Dataset extract –
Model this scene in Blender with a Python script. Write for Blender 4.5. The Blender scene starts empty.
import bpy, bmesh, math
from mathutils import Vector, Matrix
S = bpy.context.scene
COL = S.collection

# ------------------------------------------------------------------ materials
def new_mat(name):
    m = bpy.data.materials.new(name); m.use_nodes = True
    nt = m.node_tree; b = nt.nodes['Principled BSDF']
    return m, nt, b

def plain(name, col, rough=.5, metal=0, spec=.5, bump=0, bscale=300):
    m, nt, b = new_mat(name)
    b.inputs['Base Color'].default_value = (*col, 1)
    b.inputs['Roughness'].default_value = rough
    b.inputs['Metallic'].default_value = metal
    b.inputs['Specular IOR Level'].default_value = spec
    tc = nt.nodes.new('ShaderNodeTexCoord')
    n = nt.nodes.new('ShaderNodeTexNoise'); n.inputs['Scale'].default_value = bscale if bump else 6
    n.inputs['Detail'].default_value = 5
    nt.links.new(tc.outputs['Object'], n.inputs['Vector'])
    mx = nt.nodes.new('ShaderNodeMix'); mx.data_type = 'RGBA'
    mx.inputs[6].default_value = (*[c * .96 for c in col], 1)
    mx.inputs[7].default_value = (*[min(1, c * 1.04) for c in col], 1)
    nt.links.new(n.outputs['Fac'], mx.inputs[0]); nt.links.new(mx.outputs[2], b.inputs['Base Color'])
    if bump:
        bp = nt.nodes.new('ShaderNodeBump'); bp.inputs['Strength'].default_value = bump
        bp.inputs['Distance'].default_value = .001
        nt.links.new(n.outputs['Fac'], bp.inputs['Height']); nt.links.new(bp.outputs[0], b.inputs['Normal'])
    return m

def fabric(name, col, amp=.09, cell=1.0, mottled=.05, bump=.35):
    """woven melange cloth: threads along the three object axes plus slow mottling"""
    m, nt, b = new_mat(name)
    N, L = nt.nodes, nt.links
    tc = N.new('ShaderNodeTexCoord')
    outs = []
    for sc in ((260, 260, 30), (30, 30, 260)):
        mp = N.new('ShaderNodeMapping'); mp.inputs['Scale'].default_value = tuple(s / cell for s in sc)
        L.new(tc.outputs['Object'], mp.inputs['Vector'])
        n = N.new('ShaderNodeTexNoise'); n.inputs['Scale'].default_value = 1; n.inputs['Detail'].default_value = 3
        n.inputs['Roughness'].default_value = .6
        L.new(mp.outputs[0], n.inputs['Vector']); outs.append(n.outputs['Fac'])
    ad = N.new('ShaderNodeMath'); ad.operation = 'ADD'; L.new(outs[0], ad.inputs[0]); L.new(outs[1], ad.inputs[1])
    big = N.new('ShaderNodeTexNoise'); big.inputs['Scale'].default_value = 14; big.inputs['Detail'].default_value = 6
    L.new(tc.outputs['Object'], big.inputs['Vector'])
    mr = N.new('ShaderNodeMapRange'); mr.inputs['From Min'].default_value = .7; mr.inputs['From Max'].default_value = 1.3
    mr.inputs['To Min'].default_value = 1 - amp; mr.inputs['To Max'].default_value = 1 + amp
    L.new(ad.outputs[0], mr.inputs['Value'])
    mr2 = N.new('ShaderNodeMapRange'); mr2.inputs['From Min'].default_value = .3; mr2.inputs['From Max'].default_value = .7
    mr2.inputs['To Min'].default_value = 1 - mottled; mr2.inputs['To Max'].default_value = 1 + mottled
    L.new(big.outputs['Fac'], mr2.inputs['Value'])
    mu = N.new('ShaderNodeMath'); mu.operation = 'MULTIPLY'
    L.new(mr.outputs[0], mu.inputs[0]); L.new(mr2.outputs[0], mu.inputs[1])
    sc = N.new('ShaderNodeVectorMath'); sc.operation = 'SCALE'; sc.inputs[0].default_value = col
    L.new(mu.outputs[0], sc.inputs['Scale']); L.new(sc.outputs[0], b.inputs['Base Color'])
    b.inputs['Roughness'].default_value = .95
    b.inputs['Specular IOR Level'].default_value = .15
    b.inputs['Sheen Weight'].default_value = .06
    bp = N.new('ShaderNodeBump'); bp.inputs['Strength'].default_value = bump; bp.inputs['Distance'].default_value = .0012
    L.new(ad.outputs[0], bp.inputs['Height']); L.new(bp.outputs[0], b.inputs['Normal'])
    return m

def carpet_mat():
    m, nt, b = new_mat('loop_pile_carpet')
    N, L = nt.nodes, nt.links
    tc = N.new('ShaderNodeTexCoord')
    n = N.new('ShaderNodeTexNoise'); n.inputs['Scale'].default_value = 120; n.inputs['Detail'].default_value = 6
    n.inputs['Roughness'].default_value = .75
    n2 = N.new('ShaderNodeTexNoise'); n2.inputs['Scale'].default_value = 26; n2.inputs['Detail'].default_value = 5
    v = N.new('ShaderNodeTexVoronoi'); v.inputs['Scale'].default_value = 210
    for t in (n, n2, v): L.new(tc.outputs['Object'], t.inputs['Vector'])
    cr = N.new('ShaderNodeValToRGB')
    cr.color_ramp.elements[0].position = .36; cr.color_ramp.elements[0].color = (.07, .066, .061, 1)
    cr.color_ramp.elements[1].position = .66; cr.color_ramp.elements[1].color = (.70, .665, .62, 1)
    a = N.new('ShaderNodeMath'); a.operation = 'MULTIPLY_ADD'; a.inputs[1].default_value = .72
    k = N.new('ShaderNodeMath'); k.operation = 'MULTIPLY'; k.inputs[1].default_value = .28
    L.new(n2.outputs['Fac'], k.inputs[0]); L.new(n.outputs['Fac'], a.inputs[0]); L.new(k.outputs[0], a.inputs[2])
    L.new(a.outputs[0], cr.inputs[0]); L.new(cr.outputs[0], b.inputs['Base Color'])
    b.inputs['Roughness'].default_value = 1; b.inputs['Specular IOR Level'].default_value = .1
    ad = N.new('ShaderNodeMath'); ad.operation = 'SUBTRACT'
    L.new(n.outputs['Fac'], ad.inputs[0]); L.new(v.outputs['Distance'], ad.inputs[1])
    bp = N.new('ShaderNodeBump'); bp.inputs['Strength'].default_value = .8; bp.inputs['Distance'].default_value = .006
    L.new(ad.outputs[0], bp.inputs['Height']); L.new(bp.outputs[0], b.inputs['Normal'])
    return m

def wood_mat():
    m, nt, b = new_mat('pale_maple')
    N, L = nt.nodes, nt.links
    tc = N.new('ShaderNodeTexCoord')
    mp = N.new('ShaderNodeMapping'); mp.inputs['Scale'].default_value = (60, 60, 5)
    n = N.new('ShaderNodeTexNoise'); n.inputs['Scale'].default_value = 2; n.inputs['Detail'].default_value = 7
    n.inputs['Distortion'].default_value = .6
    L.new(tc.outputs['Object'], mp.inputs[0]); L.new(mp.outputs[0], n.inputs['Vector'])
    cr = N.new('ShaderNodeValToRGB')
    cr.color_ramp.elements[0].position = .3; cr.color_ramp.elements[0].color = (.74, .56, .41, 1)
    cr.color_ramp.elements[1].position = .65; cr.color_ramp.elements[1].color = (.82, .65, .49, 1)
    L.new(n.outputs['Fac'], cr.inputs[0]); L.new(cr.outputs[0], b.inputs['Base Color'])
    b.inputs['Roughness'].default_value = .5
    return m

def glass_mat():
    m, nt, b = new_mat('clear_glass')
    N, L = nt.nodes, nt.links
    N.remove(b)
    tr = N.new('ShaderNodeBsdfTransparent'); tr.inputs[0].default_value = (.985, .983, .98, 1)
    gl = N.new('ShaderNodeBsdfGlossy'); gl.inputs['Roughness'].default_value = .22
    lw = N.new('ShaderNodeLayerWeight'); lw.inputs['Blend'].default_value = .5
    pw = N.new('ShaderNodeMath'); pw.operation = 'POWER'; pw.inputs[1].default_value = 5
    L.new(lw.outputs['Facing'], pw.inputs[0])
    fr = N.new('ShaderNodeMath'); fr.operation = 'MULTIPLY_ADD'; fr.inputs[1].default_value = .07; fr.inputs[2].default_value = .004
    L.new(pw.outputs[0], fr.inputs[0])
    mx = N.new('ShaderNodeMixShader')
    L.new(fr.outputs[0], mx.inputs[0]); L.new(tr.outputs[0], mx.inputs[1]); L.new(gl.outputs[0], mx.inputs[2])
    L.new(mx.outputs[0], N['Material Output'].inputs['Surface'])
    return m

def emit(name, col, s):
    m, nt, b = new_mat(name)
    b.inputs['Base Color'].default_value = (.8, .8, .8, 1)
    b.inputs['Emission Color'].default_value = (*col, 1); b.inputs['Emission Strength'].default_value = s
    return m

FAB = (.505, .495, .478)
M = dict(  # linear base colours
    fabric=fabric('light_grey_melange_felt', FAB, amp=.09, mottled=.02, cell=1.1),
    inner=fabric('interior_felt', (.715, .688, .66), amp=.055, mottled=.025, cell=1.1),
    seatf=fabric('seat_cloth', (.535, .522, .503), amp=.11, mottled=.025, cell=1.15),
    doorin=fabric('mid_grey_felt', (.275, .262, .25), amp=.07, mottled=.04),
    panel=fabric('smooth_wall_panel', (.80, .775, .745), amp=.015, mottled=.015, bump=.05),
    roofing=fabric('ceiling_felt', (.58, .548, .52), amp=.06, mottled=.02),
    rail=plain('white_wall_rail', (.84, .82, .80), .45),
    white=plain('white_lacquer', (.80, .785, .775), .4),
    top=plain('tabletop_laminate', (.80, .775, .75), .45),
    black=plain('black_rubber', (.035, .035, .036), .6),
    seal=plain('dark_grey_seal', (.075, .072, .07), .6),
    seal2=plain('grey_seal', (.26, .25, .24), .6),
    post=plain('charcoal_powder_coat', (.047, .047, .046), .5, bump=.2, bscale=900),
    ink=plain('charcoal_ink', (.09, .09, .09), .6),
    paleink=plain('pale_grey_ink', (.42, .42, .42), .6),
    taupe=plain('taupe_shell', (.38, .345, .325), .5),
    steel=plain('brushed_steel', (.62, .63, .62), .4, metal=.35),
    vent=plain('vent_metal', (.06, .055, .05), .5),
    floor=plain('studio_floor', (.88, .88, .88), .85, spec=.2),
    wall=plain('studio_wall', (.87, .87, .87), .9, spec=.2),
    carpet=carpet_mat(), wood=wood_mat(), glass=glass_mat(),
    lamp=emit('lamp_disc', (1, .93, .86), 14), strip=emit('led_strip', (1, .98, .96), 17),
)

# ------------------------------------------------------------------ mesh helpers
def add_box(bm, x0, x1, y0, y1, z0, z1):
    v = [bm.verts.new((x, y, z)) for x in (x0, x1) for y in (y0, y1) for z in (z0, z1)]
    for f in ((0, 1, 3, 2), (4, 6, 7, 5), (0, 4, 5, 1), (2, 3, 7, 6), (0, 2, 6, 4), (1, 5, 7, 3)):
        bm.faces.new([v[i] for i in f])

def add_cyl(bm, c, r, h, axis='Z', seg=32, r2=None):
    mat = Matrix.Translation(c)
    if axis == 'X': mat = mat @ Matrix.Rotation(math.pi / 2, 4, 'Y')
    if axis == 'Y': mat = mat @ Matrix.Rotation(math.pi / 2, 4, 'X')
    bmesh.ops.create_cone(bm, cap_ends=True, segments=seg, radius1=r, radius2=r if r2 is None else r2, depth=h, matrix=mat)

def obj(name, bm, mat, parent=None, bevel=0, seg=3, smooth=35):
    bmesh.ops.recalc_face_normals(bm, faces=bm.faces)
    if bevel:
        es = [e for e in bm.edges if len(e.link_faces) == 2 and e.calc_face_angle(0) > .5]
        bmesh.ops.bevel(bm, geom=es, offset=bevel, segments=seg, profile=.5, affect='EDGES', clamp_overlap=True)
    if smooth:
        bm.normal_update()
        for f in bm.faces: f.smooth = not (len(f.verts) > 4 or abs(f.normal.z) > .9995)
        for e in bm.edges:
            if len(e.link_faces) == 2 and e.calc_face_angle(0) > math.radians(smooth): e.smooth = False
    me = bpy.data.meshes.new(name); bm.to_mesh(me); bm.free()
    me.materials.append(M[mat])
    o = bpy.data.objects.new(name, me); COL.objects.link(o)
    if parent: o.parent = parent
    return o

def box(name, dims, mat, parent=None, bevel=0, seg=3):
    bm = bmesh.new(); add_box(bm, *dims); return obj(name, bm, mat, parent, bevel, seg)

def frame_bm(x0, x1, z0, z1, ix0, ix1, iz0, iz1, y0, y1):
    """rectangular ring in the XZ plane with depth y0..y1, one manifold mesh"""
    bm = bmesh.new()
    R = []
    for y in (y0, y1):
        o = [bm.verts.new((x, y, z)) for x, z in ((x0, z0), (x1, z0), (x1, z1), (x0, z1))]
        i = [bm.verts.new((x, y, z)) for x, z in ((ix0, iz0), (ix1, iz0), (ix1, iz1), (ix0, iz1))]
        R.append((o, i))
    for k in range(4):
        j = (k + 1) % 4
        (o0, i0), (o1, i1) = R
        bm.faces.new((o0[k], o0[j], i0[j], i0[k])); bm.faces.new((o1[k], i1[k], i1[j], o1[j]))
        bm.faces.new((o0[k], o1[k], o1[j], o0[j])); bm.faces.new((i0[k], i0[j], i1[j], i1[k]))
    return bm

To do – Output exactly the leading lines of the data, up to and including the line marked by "COL = S.collection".

Solution to this task –
Model this scene in Blender with a Python script. Write for Blender 4.5. The Blender scene starts empty.
import bpy, bmesh, math
from mathutils import Vector, Matrix
S = bpy.context.scene
COL = S.collection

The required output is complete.